I agree, in an isolated two particle central force scenario the third-law pair of forces will be the same (centrifugal or centripetal). But Newton's laws can be used to analyze situations more complicated than two isolated point particles acting via some central force, and in such situations it is indeed possible to have the 3rd law pairs being different (centrifugal or centripetal).

The concept of a reactive centrifugal force to a centripetal force does not jibe with Newtonian mechanics in the case of point masses.

No, it only doesn't jibe in the case of 2 isolated point masses. It jibes with more general cases of point masses.

 

[A.T.]

A.T. Is correct. These are exactly the action/reaction pairs the third law speaks about. The third law is not restricted to collisions nor to accelerating objects.

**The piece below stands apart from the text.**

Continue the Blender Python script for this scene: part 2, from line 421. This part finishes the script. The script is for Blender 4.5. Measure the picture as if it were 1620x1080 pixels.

In fact usually static examples are used introducing Newton's 3rd Law:

From
http://www.grc.nasa.gov/WWW/k-12/WindTunnel/Activities/third_law_motion.html

The book lying on the table is exerting a downward force on the table, while the table is exerting an upward reaction force on the book. Because the forces are equal and opposite, the book remains at rest. Notice also that the table legs are in contact with the floor and exert a force downward on it, while the floor in turn exerts an equal and opposite force upward.

The third law pairs are forces that are each causing acceleration.

I have never come across a book limiting Newtons 3rd to net forces which are directly related to acceleration. Can you provide us with a reference that supports your statement?